— BEGIN Information shown —

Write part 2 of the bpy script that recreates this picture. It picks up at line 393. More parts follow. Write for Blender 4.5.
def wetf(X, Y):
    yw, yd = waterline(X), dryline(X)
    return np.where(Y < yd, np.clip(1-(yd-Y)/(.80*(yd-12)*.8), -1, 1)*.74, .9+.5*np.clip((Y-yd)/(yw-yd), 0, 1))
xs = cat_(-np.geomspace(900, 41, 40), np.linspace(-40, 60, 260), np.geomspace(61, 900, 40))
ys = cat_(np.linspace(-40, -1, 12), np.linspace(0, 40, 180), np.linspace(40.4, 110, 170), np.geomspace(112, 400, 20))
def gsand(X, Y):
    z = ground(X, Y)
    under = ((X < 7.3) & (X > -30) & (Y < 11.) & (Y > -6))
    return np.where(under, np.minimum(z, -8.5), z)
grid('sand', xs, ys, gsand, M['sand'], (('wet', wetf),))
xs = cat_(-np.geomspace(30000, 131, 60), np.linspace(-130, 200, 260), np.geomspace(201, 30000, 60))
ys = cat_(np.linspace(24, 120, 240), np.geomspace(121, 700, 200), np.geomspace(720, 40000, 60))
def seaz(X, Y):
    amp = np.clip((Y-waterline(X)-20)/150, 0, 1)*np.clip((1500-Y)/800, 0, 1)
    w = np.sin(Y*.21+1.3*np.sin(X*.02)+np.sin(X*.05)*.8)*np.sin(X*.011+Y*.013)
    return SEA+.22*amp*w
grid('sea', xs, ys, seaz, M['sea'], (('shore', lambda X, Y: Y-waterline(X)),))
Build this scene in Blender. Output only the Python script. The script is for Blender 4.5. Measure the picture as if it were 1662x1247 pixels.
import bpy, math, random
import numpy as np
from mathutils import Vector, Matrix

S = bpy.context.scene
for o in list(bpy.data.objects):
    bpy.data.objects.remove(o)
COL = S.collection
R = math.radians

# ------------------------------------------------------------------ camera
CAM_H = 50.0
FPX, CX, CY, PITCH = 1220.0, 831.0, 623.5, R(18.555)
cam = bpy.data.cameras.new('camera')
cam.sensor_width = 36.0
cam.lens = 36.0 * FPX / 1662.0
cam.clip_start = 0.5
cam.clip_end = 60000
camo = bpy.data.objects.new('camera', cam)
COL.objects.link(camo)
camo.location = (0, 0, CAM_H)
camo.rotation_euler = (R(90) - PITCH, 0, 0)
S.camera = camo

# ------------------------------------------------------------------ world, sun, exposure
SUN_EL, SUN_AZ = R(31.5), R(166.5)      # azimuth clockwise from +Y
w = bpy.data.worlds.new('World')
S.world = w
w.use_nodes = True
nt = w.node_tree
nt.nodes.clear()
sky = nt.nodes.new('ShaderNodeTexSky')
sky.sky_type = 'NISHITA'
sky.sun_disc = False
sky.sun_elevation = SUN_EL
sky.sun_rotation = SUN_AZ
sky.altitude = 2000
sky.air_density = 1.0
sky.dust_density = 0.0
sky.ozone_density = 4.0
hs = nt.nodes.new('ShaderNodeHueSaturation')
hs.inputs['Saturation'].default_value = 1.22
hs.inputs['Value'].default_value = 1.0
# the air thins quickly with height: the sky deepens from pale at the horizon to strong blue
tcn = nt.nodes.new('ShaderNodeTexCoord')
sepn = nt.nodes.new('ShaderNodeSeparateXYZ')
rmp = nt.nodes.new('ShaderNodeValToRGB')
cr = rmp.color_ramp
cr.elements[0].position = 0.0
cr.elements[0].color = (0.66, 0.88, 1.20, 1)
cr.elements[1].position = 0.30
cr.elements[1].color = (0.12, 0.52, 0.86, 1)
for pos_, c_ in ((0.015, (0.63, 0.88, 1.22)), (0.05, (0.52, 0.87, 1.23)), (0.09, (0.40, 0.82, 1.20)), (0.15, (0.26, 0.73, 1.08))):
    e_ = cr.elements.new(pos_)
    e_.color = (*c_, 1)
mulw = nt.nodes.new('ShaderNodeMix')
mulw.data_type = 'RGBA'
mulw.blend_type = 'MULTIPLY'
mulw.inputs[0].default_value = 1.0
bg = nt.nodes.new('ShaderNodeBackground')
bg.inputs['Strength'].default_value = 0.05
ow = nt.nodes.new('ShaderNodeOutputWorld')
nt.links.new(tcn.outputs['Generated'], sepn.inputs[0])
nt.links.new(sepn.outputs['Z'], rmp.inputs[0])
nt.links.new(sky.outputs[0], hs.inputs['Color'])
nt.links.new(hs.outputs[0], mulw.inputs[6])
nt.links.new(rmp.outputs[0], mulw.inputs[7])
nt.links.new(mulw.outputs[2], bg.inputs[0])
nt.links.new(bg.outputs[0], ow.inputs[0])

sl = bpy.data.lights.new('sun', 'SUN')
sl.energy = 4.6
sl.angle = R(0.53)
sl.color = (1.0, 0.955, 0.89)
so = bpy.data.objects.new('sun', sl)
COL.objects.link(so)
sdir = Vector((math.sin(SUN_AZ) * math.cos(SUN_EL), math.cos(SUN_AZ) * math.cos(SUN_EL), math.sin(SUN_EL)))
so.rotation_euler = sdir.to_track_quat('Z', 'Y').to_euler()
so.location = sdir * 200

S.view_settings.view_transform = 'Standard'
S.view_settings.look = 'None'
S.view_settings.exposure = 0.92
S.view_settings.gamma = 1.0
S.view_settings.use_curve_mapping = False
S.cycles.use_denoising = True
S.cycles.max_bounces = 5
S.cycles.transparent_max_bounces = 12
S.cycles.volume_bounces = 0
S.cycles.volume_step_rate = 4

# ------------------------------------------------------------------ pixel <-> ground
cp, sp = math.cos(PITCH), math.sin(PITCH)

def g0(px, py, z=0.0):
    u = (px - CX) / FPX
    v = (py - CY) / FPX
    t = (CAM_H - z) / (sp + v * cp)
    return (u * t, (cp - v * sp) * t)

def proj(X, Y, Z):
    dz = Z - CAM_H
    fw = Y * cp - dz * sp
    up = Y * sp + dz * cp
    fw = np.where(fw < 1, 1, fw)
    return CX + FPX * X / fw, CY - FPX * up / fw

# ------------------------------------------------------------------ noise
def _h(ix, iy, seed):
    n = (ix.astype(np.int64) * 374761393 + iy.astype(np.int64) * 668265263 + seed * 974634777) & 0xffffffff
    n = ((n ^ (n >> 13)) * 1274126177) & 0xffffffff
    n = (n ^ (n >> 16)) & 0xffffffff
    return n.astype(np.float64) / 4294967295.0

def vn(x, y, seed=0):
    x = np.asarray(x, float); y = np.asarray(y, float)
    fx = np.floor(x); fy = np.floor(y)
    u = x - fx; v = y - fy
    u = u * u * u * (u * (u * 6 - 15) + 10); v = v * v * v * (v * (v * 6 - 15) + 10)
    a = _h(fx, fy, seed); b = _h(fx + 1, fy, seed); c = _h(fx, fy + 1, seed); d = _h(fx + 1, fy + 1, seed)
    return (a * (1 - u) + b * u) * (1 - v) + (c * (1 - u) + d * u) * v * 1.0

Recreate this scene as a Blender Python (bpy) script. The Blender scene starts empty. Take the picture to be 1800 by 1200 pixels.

— END Information shown —

What is expected ▸ Only the lines from the one with "Build this scene" to the one with "S.camera = camo" are wanted; extract them exactly, both ends included.

Output of the exercise ▸
Build this scene in Blender. Output only the Python script. The script is for Blender 4.5. Measure the picture as if it were 1662x1247 pixels.
import bpy, math, random
import numpy as np
from mathutils import Vector, Matrix

S = bpy.context.scene
for o in list(bpy.data.objects):
    bpy.data.objects.remove(o)
COL = S.collection
R = math.radians

# ------------------------------------------------------------------ camera
CAM_H = 50.0
FPX, CX, CY, PITCH = 1220.0, 831.0, 623.5, R(18.555)
cam = bpy.data.cameras.new('camera')
cam.sensor_width = 36.0
cam.lens = 36.0 * FPX / 1662.0
cam.clip_start = 0.5
cam.clip_end = 60000
camo = bpy.data.objects.new('camera', cam)
COL.objects.link(camo)
camo.location = (0, 0, CAM_H)
camo.rotation_euler = (R(90) - PITCH, 0, 0)
S.camera = camo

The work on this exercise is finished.